The Witness – 5 stars
The story is now lore. In 1964, Kitty Genovese was attacked outside her Queens apartment. Her assailant stabbed her, ran, and then returned to rape her and finish the job. 37 witnesses turned away. They looked out the window and saw Kitty being stabbed. They heard her pitiful screams. Fearful, callous and/or a sign of the times in our urban hellholes, they drew their blinds and did nothing.
Turns out it’s all bullshit. While it appears two people may have seen her and elected not to intervene, one did, screaming at her assailant to get away yet unaware that she had been injured. A neighbor actually did go down to the street (Genovese died in her arms), many of the “witnesses” who are still alive state that they called the police or the extent of their “witnessing” was merely hearing a scream down on the street and then, not hearing more, thinking nothing more of it.
Ah, but what a story. The first half of documentarian James Solomon’s riveting re-investigation – which utilizes interviews, old documentation, photos, footage and animation to put us on that street or in one of the overlooking apartments – destroys the myth. As relayed by one reporter who had his doubts, “it didn’t make any sense” but because it was being propagated by the powerful and highly influential The New York Times, doubts were shelved because “It would have ruined the story.” That story was under the care and feeding of then-editor Abe Rosenthal, who wrote a book about the murder and jealously protected the myth, even going to the extremes of haranguing reporters decades later when the Times re-investigated and came clean on its excesses. In an interview with Mike Wallace of 60 Minutes fame, who was then a radio reporter, his candor is both laudatory and depressing. Yes, he says cheerfully, the story was shot full of holes, but it is a great story and the Times was pushing it. What’s not to like? From there, the story embedded itself in the national psyche, a development Solomon firmly establishes.
This is an important film. In an age where one would think, given the plethora of alternative sources of news and investigation, that such a meme could not take hold, it’s just the opposite. When the forces want to deliver you a narrative, be it for perceived social good or simple economic gain in the form of extended play, they can be overwhelming. I remember reading the UVA rape story in Rolling Stone and with a daughter at college, being incensed and affected.

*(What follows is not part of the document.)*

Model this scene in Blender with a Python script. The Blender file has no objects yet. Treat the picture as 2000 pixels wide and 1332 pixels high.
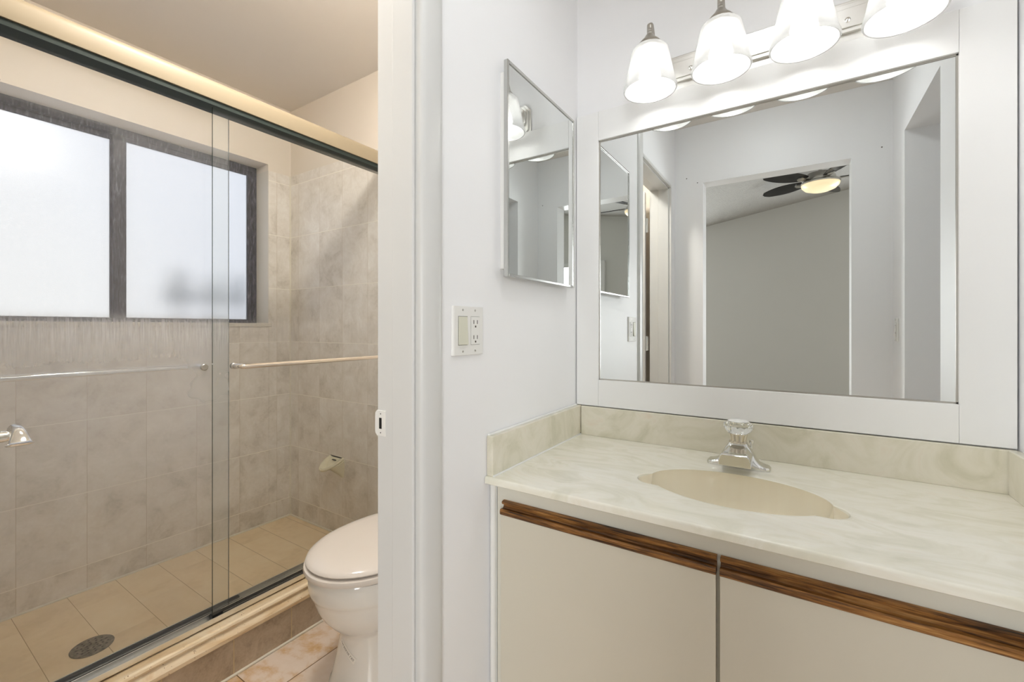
import bpy, bmesh, math, random
from mathutils import Vector, Matrix
random.seed(7)
PI = math.pi
sc = bpy.context.scene
COL = sc.collection
H = 1.15                                   # eye height of the camera above the floor

# ------------------------------------------------------------------ camera
cam = bpy.data.cameras.new('camera'); cam_o = bpy.data.objects.new('camera', cam); COL.objects.link(cam_o)
cam_o.location = (0, 0, H); cam_o.rotation_euler = (PI/2, 0, math.radians(32.95))
cam.sensor_width = 36; cam.lens = 855/2000*36; cam.shift_y = -26/2000; cam.clip_start = 0.01; cam.clip_end = 200
sc.camera = cam_o

# ------------------------------------------------------------------ view, render quality
sc.view_settings.view_transform = 'Standard'; sc.view_settings.look = 'None'
sc.view_settings.gamma = 1; sc.view_settings.use_curve_mapping = False
sc.view_settings.exposure = 0.33
cy = sc.cycles
cy.use_denoising = True; cy.max_bounces = 11; cy.diffuse_bounces = 7; cy.glossy_bounces = 7
cy.transmission_bounces = 8; cy.transparent_max_bounces = 20; cy.use_adaptive_sampling = True; cy.adaptive_threshold = 0.02; cy.sample_clamp_indirect = 6
cy.caustics_reflective = True; cy.caustics_refractive = True; cy.blur_glossy = 0.5

# ------------------------------------------------------------------ strengths of the place's lights and of the added fills
SKY = 0.92; BULB = 16.5; VANITY_FILL = 11.5; SHOWER_ROOM_LAMP = 96.0; FAN_BOWL = 1.0; BEDROOM_FILL = 76.0

# ------------------------------------------------------------------ sky
w = bpy.data.worlds.new('sky'); sc.world = w; w.use_nodes = True
N = w.node_tree.nodes; L = w.node_tree.links; N.clear()
out = N.new('ShaderNodeOutputWorld'); bg = N.new('ShaderNodeBackground'); L.new(bg.outputs[0], out.inputs[0])
tc = N.new('ShaderNodeTexCoord')
dot = N.new('ShaderNodeVectorMath'); dot.operation = 'DOT_PRODUCT'; L.new(tc.outputs['Generated'], dot.inputs[0])
v = Vector((-1, 0.02, -0.04)).normalized(); dot.inputs[1].default_value = v
rp = N.new('ShaderNodeValToRGB'); L.new(dot.outputs['Value'], rp.inputs[0])
e = rp.color_ramp.elements; e[0].position = 0.80; e[0].color = (0.78, 0.82, 0.94, 1); e[1].position = 1.0; e[1].color = (1.25, 1.2, 1.12, 1)
m_ = e.new(0.93); m_.color = (0.88, 0.89, 0.94, 1)
L.new(rp.outputs[0], bg.inputs[0]); bg.inputs[1].default_value = SKY

def area_light(name, loc, rot, sx, sy, power, color, spread=None):
    l = bpy.data.lights.new(name, 'AREA'); l.shape = 'RECTANGLE'; l.size = sx; l.size_y = sy
    l.energy = power; l.color = color
    o = bpy.data.objects.new(name, l); o.location = loc; o.rotation_euler = rot; COL.objects.link(o); return o
# added fill: two unseen area lights at the bedroom's far wall brighten the vanity
area_light('bedroom_fill_light', (1.75, -3.10, 1.30), (PI/2, 0, 0), 1.3, 1.5, BEDROOM_FILL, (0.94, 0.97, 1.0))
area_light('bedroom_fill_light', (-1.85, -3.10, 1.30), (PI/2, 0, 0), 1.0, 1.5, BEDROOM_FILL*0.75, (0.94, 0.97, 1.0))

# ------------------------------------------------------------------ material helpers
class MT:
    def __init__(s, name):
        s.m = bpy.data.materials.new(name); s.m.use_nodes = True
        s.t = s.m.node_tree; s.n = s.t.nodes; s.l = s.t.links; s.n.clear()
        s.out = s.n.new('ShaderNodeOutputMaterial')
        s.geo = None
    def node(s, kind, **kw):
        n = s.n.new('ShaderNode' + kind)
        for k, v in kw.items(): setattr(n, k, v)
        return n
    def put(s, sock, v):
        if v is None: return
        if isinstance(v, bpy.types.NodeSocket): s.l.new(v, sock)
        else:
            if isinstance(v, (tuple, list)) and len(v) == 3 and sock.type == 'RGBA': v = (*v, 1)
            sock.default_value = v
    def math(s, op, a, b=0.0, c=None, clamp=False):
        n = s.node('Math', operation=op); n.use_clamp = clamp
        s.put(n.inputs[0], a); s.put(n.inputs[1], b)
        if c is not None: s.put(n.inputs[2], c)
        return n.outputs[0]
    def pos(s):
        if s.geo is None: s.geo = s.node('NewGeometry')
        return s.geo.outputs['Position']
    def sep(s):
        n = s.node('SeparateXYZ'); s.l.new(s.pos(), n.inputs[0]); return n.outputs
    def noise(s, scale, detail=3, rough=0.5, vec=None, dist=0.0, stretch=None):
        n = s.node('TexNoise'); n.inputs['Scale'].default_value = scale; n.inputs['Detail'].default_value = detail
        n.inputs['Roughness'].default_value = rough; n.inputs['Distortion'].default_value = dist
        v_ = vec or s.pos()
        if stretch:
            mp = s.node('Mapping'); s.l.new(v_, mp.inputs[0]); mp.inputs['Scale'].default_value = stretch; v_ = mp.outputs[0]
        s.l.new(v_, n.inputs['Vector']); return n.outputs[0]
    def ramp(s, fac, stops):
        n = s.node('ValToRGB'); s.put(n.inputs[0], fac); el = n.color_ramp.elements
        while len(el) < len(stops): el.new(0.5)
        for i, (p, c) in enumerate(stops): el[i].position = p; el[i].color = (*c, 1) if len(c) == 3 else c
        return n.outputs[0]
    def mix(s, f, a, b, mode='MIX'):
        n = s.node('MixRGB', blend_type=mode); s.put(n.inputs[0], f); s.put(n.inputs[1], a); s.put(n.inputs[2], b); return n.outputs[0]
    def rng(s, v, a, b, c=0.0, d=1.0, smooth=False):
        n = s.node('MapRange'); n.clamp = True
        if smooth: n.interpolation_type = 'SMOOTHSTEP'
        s.put(n.inputs[0], v); s.put(n.inputs[1], a); s.put(n.inputs[2], b); s.put(n.inputs[3], c); s.put(n.inputs[4], d); return n.outputs[0]
    def bump(s, h, strength=0.3, dist=0.002):
        n = s.node('Bump'); n.inputs['Strength'].default_value = strength; n.inputs['Distance'].default_value = dist
        s.l.new(h, n.inputs['Height']); return n.outputs[0]
    def bsdf(s, color, rough=0.5, metal=0.0, spec=0.5, normal=None, coat=0, trans=0, ior=1.45, emis=None, estr=0, sss=0):
        b = s.node('BsdfPrincipled')
        s.put(b.inputs['Base Color'], color); s.put(b.inputs['Roughness'], rough); s.put(b.inputs['Metallic'], metal)
        s.put(b.inputs['Specular IOR Level'], spec); b.inputs['Coat Weight'].default_value = coat
        b.inputs['Transmission Weight'].default_value = trans; b.inputs['IOR'].default_value = ior
        if normal is not None: s.l.new(normal, b.inputs['Normal'])
        if emis is not None: s.put(b.inputs['Emission Color'], emis); b.inputs['Emission Strength'].default_value = estr
        return b.outputs[0]
    def done(s, sh): s.l.new(sh, s.out.inputs[0]); return s.m

def srgb(r, g, b):
    def f(c):
        c /= 255; return c/12.92 if c <= 0.04045 else ((c+0.055)/1.055)**2.4
    return (f(r), f(g), f(b))

def paint(name, col, rough=0.5, amt=0.03, bscale=260, bstr=0.06, spec=0.4):
    t = MT(name); n1 = t.noise(3.0, 4)
    c2 = tuple(x*(1-amt) for x in col)
    c = t.mix(n1, col, c2)
    return t.done(t.bsdf(c, rough, spec=spec, normal=t.bump(t.noise(bscale, 2), bstr, 0.001)))

def metal(name, col, rough=0.15):
    t = MT(name)
    c = t.mix(t.noise(5, 2), col, tuple(x*0.94 for x in col))
    return t.done(t.bsdf(c, rough, 1.0))

def tile_mat(name, ua, va, off, size, stops, grout_h, grout_v, gw_h=0.003, gw_v=0.0014, stagger=0.0, rough=0.32, nscale=9.0, tint=None, dirt=None):
    t = MT(name); s = t.sep()
    v_ = t.math('DIVIDE', t.math('SUBTRACT', s[va], off[1]), size[1]); row = t.math('FLOOR', v_)
    u_ = t.math('DIVIDE', t.math('SUBTRACT', s[ua], off[0]), size[0])
    if stagger: u_ = t.math('ADD', u_, t.math('MULTIPLY', row, stagger))
    cu = t.math('FLOOR', u_); fu = t.math('SUBTRACT', u_, cu); fv = t.math('SUBTRACT', v_, row)
    du = t.math('MULTIPLY', t.math('MINIMUM', fu, t.math('SUBTRACT', 1.0, fu)), size[0])
    dv = t.math('MULTIPLY', t.math('MINIMUM', fv, t.math('SUBTRACT', 1.0, fv)), size[1])
    mu = t.rng(du, gw_v*0.35, gw_v*0.75, 1, 0); mv = t.rng(dv, gw_h*0.35, gw_h*0.65, 1, 0)
    cb = t.node('CombineXYZ'); t.put(cb.inputs[0], cu); t.put(cb.inputs[1], row)
    wn = t.node('TexWhiteNoise'); t.l.new(cb.outputs[0], wn.inputs['Vector'])
    vec = t.node('VectorMath', operation='MULTIPLY_ADD')          # every tile has its own pattern
    t.l.new(wn.outputs['Color'], vec.inputs[0]); vec.inputs[1].default_value = (7, 7, 7); t.l.new(t.pos(), vec.inputs[2])
    big = t.noise(nscale, 6, 0.62, vec.outputs[0], 0.6); fine = t.noise(nscale*9, 4, 0.6, vec.outputs[0])
    f = t.math('ADD', t.math('MULTIPLY', big, 0.75), t.math('MULTIPLY', fine, 0.25))
    f = t.math('ADD', f, t.math('MULTIPLY', t.math('SUBTRACT', wn.outputs['Value'], 0.5), 0.09))
    c = t.ramp(f, stops)
    c = t.mix(mu, c, grout_v); c = t.mix(mv, c, grout_h)
    m = t.math('MAXIMUM', mu, mv)
    h = t.math('SUBTRACT', t.math('MULTIPLY', fine, 0.15), m)
    r = t.mix(m, (rough,)*3, (0.75,)*3)
    return t.done(t.bsdf(c, r, spec=0.45, normal=t.bump(h, 0.5, 0.0012)))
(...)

I then re-read it, and it just seemed . . . thin. There was not one named source, yet, it was so utterly sensational as to be irresistible. Indeed, there was an entire phalanx of denunciations, movements, calls to action, tut-tutting about rape culture and privilege, etc . . . And the entire story was a fanciful creation of a disturbed, pathetic woman. It does not stand alone. Remember every false narrative offered in the MOVE bombing in 1980s Philadelphia, the Matthew Shepard murder, the “rape” by the Duke lacrosse team, the recent Ferguson shooting, and on and on.
The second half of the film centers more on the emotional impact of the murder on the Genovese family. It is her tortured brother Bill who is most affected, and he is our guide back into history, but the shrapnel emanating from her death did damage to every member of the family (both parents suffered early strokes and Kitty’s father died very young). On the hopeful side, as he deconstructs the fable, he revives his sister, replacing the myth with a living, breathing neighborhood barmaid who had roots in the neighborhood, including a female lover.
A must see, the film will instill in you a healthy reserve and skepticism of anything you hear in the heat of the moment. Or, it should.